*SET PROBLEM*
In the listing below, locate the line that contains "Recreate this scene" and the line that contains "SC.view_settings.use_curve_mapping = False". Restate word for word those two lines and every line between them, and nothing else.

*Stored records*

━━━━━━━━━━━━━━━━

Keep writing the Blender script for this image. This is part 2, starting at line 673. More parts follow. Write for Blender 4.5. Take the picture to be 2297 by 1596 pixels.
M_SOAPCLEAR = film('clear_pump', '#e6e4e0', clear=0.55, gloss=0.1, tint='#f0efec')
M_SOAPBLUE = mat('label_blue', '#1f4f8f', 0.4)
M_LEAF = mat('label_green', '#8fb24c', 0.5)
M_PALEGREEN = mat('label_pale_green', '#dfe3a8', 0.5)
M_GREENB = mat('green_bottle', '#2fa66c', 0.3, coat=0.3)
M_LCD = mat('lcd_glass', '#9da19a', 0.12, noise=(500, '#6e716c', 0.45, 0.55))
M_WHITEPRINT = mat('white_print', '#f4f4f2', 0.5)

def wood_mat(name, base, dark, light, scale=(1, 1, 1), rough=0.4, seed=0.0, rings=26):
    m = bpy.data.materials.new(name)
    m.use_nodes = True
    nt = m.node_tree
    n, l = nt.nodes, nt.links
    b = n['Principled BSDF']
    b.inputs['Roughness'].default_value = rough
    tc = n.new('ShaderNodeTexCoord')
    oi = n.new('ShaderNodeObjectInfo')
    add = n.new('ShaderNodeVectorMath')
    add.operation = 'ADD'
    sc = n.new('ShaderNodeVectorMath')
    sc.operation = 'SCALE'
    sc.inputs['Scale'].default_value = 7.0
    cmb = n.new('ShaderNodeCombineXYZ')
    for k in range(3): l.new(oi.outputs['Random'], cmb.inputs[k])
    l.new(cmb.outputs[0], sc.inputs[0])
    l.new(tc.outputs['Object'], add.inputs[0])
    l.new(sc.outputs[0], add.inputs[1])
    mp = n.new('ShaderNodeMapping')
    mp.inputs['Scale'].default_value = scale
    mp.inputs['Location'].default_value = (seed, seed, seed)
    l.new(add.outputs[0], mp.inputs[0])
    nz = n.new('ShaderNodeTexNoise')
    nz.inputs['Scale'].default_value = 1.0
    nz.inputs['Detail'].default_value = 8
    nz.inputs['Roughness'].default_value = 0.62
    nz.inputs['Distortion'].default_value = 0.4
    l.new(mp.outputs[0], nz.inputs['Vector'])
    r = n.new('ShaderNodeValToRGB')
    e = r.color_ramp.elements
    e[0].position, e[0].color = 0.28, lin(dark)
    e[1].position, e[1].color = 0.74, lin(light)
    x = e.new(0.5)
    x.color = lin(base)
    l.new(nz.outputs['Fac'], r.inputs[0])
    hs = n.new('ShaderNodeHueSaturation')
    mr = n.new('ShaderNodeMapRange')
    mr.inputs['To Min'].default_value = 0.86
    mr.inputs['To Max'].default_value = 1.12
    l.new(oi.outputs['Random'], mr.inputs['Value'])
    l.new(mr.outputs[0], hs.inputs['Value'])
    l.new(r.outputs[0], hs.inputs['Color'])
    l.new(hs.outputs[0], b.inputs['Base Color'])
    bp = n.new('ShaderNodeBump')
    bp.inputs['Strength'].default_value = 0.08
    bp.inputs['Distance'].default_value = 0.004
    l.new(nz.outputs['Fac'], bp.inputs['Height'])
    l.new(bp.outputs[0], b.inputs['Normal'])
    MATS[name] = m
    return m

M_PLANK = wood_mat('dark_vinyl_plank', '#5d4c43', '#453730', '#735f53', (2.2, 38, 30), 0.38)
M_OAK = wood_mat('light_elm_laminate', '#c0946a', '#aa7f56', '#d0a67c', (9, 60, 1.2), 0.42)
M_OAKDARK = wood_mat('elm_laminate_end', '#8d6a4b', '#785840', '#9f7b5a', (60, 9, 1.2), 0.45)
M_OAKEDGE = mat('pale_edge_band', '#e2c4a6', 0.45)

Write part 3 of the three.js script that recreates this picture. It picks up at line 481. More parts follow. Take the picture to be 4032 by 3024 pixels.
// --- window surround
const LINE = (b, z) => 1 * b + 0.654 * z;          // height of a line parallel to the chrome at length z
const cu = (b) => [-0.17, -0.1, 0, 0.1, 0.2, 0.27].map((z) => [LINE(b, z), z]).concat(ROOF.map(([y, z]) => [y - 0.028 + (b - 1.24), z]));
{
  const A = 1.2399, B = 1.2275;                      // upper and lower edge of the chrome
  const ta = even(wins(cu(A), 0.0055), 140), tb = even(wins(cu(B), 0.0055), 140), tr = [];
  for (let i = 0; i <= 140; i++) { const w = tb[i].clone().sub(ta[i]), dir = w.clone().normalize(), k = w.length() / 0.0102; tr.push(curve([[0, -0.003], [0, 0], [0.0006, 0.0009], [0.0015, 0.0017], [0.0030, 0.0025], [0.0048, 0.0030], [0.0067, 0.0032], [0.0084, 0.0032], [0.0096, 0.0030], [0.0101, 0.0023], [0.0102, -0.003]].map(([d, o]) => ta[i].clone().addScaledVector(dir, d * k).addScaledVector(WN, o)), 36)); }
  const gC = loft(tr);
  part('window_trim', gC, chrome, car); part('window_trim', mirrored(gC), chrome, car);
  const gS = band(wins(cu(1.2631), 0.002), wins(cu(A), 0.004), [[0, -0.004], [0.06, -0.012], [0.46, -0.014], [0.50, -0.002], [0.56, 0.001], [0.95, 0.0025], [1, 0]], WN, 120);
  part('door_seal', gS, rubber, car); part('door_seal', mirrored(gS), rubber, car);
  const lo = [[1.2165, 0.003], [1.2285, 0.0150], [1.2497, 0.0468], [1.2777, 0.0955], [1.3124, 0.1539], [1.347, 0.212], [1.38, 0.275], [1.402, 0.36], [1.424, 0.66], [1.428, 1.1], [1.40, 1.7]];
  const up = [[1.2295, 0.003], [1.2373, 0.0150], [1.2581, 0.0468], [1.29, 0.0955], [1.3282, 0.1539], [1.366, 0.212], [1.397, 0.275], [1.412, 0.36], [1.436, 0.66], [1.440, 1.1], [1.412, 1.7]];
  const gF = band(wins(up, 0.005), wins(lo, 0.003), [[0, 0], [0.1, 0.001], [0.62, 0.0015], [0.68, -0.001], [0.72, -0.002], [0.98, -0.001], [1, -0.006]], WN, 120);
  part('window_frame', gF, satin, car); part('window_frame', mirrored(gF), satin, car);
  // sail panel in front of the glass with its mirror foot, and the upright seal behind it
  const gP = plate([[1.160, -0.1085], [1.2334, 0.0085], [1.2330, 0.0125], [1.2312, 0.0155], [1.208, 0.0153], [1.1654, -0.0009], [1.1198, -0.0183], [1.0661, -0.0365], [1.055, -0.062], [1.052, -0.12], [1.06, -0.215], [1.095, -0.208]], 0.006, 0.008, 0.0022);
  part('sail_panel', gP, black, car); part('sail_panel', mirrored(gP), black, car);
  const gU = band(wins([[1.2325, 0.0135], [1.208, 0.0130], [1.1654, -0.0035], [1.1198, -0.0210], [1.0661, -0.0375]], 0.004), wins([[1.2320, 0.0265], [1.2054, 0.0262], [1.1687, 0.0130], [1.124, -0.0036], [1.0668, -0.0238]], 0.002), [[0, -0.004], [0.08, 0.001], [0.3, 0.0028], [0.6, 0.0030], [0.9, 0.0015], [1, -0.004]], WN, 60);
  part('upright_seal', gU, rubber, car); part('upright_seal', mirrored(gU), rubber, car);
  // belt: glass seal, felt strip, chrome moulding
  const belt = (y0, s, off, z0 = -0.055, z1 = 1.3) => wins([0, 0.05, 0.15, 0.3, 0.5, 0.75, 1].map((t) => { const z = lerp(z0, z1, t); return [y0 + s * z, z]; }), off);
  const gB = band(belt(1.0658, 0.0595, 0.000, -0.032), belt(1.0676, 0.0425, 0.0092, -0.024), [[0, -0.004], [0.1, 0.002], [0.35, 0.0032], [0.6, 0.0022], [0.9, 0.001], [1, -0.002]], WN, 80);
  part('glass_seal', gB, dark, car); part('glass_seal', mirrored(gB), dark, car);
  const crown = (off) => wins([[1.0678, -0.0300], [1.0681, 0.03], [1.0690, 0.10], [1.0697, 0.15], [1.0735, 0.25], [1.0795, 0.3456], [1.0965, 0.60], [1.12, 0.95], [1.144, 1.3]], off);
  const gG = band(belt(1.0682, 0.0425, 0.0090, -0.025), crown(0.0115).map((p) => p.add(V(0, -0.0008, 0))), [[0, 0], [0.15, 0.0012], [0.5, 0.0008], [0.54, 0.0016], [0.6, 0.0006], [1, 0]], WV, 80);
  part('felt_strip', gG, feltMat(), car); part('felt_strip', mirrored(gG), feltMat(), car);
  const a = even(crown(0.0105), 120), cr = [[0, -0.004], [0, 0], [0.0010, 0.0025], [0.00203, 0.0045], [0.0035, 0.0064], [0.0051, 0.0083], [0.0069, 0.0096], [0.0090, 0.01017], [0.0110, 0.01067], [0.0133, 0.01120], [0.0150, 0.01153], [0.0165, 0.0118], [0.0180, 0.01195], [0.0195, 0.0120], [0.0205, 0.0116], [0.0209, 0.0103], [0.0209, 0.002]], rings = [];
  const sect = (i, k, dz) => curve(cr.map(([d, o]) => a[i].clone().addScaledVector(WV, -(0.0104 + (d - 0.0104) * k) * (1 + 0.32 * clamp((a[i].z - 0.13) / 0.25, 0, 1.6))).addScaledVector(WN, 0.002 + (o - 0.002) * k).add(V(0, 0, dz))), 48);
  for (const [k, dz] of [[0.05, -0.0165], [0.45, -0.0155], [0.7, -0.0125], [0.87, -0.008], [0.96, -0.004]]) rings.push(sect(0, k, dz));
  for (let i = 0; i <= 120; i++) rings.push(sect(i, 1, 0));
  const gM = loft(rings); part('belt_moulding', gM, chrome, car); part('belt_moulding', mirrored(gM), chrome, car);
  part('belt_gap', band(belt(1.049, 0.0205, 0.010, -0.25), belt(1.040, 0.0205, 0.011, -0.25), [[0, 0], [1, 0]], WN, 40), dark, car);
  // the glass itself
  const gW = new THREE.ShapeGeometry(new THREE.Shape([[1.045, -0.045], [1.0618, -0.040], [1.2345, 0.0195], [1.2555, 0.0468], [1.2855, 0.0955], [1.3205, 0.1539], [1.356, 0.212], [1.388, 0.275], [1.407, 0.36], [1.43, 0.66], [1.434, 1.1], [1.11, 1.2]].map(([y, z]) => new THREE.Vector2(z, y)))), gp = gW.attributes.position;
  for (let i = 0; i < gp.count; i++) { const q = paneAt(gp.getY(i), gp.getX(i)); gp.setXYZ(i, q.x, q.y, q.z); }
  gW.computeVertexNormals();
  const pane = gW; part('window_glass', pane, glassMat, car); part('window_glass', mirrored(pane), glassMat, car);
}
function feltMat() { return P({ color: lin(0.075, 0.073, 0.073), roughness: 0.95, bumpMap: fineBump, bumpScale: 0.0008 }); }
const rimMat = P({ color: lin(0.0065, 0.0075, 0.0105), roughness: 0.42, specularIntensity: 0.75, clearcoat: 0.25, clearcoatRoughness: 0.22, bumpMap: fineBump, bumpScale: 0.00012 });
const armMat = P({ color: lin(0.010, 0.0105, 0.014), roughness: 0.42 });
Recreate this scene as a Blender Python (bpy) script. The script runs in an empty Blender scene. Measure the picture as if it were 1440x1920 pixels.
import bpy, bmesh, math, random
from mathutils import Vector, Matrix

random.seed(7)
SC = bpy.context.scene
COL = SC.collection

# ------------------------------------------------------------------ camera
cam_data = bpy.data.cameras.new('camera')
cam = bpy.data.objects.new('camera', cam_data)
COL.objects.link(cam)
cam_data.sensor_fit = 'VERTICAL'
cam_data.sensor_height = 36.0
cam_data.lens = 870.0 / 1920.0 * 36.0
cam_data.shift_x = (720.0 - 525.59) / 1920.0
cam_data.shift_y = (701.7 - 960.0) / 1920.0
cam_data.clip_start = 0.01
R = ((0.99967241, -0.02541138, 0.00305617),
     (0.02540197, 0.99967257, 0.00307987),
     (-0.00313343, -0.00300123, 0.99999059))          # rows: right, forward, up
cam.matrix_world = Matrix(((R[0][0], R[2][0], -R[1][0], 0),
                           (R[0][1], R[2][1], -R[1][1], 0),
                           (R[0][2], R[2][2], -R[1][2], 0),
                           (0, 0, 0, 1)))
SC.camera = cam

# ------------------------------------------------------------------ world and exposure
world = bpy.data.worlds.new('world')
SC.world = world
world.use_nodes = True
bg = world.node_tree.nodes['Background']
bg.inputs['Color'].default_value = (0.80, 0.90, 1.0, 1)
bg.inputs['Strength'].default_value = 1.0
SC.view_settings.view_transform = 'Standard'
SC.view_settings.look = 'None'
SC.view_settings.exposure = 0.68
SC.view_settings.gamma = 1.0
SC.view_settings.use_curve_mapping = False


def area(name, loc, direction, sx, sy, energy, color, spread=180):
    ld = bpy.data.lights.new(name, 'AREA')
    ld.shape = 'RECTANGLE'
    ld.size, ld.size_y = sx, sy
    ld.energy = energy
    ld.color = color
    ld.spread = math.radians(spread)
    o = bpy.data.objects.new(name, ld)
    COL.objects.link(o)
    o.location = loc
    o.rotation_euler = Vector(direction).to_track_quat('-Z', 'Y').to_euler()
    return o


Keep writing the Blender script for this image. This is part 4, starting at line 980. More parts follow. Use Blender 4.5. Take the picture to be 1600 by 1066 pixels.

━━━━━━━━━━━━━━━━

*ANSWER TO THIS PROBLEM*
Recreate this scene as a Blender Python (bpy) script. The script runs in an empty Blender scene. Measure the picture as if it were 1440x1920 pixels.
import bpy, bmesh, math, random
from mathutils import Vector, Matrix

random.seed(7)
SC = bpy.context.scene
COL = SC.collection

# ------------------------------------------------------------------ camera
cam_data = bpy.data.cameras.new('camera')
cam = bpy.data.objects.new('camera', cam_data)
COL.objects.link(cam)
cam_data.sensor_fit = 'VERTICAL'
cam_data.sensor_height = 36.0
cam_data.lens = 870.0 / 1920.0 * 36.0
cam_data.shift_x = (720.0 - 525.59) / 1920.0
cam_data.shift_y = (701.7 - 960.0) / 1920.0
cam_data.clip_start = 0.01
R = ((0.99967241, -0.02541138, 0.00305617),
     (0.02540197, 0.99967257, 0.00307987),
     (-0.00313343, -0.00300123, 0.99999059))          # rows: right, forward, up
cam.matrix_world = Matrix(((R[0][0], R[2][0], -R[1][0], 0),
                           (R[0][1], R[2][1], -R[1][1], 0),
                           (R[0][2], R[2][2], -R[1][2], 0),
                           (0, 0, 0, 1)))
SC.camera = cam

# ------------------------------------------------------------------ world and exposure
world = bpy.data.worlds.new('world')
SC.world = world
world.use_nodes = True
bg = world.node_tree.nodes['Background']
bg.inputs['Color'].default_value = (0.80, 0.90, 1.0, 1)
bg.inputs['Strength'].default_value = 1.0
SC.view_settings.view_transform = 'Standard'
SC.view_settings.look = 'None'
SC.view_settings.exposure = 0.68
SC.view_settings.gamma = 1.0
SC.view_settings.use_curve_mapping = False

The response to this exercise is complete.